All this can be forgiven though for the main reason that I can actually see Kevin Flynn doing this. It's in his character. He's so full of himself and impulsive that he would never look far enough into the future to see that there could be a species-ending problem ahead if he doesn't make a small tweak or two. Remember who he was in the first movie? He was a hippie programmer who'd rather hack into the ENCOM system illegally to look for any evidence of Dillinger's wacky shenanigans that he could find (wherein any evidence he gathered would be laughed at by any lawyer and inadmissible in any court) instead of hiring a lawyer and sueing ENCOM based on his knowledge of the software or something. That's just how he thinks: his choices are always the right ones, and should never be questioned, especially by himself. After all that he then spent so much time in his own Grid, before Legacy even began, that he seems to have forgotten that Clu is not a thinking individual. He's a program who can only do what he was programmed to do. Flynn may have thought of him as a person capable of rational thought, but that arrogance melted the wax off his wings but good.

Once you see that though, there's no reason you shouldn't like Legacy (if you already liked Tron '82). Neither movies are really that deep (despite them seemingly wanting to be), but they're both fun ways to spend an evening. And my GOD is Olivia Wilde hot as hell. I love her wide-eyed expression of wonder. And her outfit? She really wouldn't have looked half as good in that white bodysuit of the first movie. Well, no, that's not true. She would have... just that brunettes look better in black leather.

So in the end, I find that Tron and Tron Legacy were both fun flicks. You get lost in the world, the special effects pull you in instead of making you disbelieve, and goddamn I want to have Olivia Wilde's baby! 2 fun movies get 4 thumbs up total from me. And let's hope that all the loose strings they purposefully left open in Legacy (Dillinger's kid, Sam going back to ENCOM with his special guest, etc.) don't take another 28 years to wrap up.
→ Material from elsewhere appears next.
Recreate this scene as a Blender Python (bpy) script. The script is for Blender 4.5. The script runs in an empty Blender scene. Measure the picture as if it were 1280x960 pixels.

And man, that is ONE BIG DOOR.


ROBOTron PEDRO

TRON! TRON! TRON! TRON! TRON! TRON! TRON! TRON! TRON! TRON! TRON! TRON! TRON! TRON! TRON! TRON! TRON! TRON! TRON! TRON! TRON! TRON! TRON! TRON! TRON! TRON! TRON! TRON! TRON! TRON! TRON! TRON! TRON! TRON! TRON! TRON! TRON! TRON! TRON! TRON! TRON! TRON! TRON! TRON! TRON! TRON! TRON! TRON! TRON! TRON! TRON! TRON! TRON! TRON! TRON! TRON! TRON! TRON! TRON! TRON! TRON! TRON! TRON! TRON! TRON! TRON! TRON! TRON! TRON! TRON! TRON! TRON! TRON! TRON! TRON! TRON! TRON! TRON! TRON! TRON! TRON! TRON! TRON! TRON! TRON! TRON! TRON! TRON! TRON! TRON! TRON! TRON! TRON! TRON! TRON! TRON! TRON! TRON! TRON!

He saved every one of us!

LEGACY! Peace out! Robots rule all! The future is TRON! TRON! TRON! TRON! TRON! TRON! TRON!


The Matrixy MEGAPLAYBOY

This is BULLSHIT, Holmes! BULLSHIT! This Tron shit ain't nothin' but a fairy tale made for dumb-ass mo'fo' computer nerd wannabees, righ'? I mean, I took all my mothafuckin' mothaboards apart when I was a teeny tiny gansta in my lil' gangsta hood, and I'm here to tell you that there just ain't no mothafuckin' Tron in that damn thing. There ain't no MCP, ain't no fuckin' Sark, ain't no hottie Olivia Wilde, ain't no Big fuckin' Lebowski... Goddamn movie owes me $2,500 in 1984 dollars for a new Macintosh 128K. That's like twenty goddamn thousand today, foo'! Plus emotional distress and shit, let's just make it a round $500,000, Disney. Yeah, your gay Tron Legacy b-b-b-b-b-b-bombed in the box office, but I knows you can still afford that shit. You owe me, Mouse... You OWE me!

Fuck Tron. I needs my money for new computer parts and Killian's Red, you goddamn mouse! Gimme my money!!!